La tercera parte de Birdman es una serie de tensiones falsas, construidas sólo hasta cierto punto, que van a parar a ningún lado y su solución sólo se enuncia (sin trabajarse). La mejor muestra es la secuencia final: el espectador se tensa durante el camino en pendiente que lleva al suicidio a Riggan… y no se suicida. Al final, el actor tiene el reconocimiento que estaba buscando: ser de nuevo una luminaria de la farándula. Se reconcilia con su hija, con su exesposa; con la vida. La contraparte de “lo real” de Riggan, Shiner —un actor hecho y derecho, que lleva hasta sus últimas consecuencias el personificar—, no tiene mayor relevancia, aunque desde el principio se los había propuesto como antagonistas complementarios.

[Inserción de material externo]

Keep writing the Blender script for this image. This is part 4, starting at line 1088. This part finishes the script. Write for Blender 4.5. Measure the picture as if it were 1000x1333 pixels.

La cotidianidad de la historia de Birdman exige que sus elementos estén cuidados obsesivamente. Sí, se sabe que las coordenadas de reacción de los personajes de la película de Iñárritu podrían ser las del vecino, pero es necesario (más que en el universo extraño de Borgman) que los personajes y sus cambios, sus aprendizajes y sus conflictos, sean construidos con estricto escalpelo. De no ser así, una “historia de la vida real” palidece. Si ya se vive en el mundo, ¿por qué interesaría una narración de éste? Por los niveles, por la “profundidad humana”, por un descenso a la consciencia de otro ser humano y descubrir la forma y marcos desde los que decide. Verse a uno mismo en otro, de manera que en el mundo real nunca podría. Ésta es el arma de la “ficción realista”.
Birdman amenazaba con ser una historia inolvidable, pero al edulcorar, al hacer que las cosas sucedan y a la vez no, pierde fuerza. Y si un buen final puede salvar una mala historia, un mal final borra las bondades del desarrollo.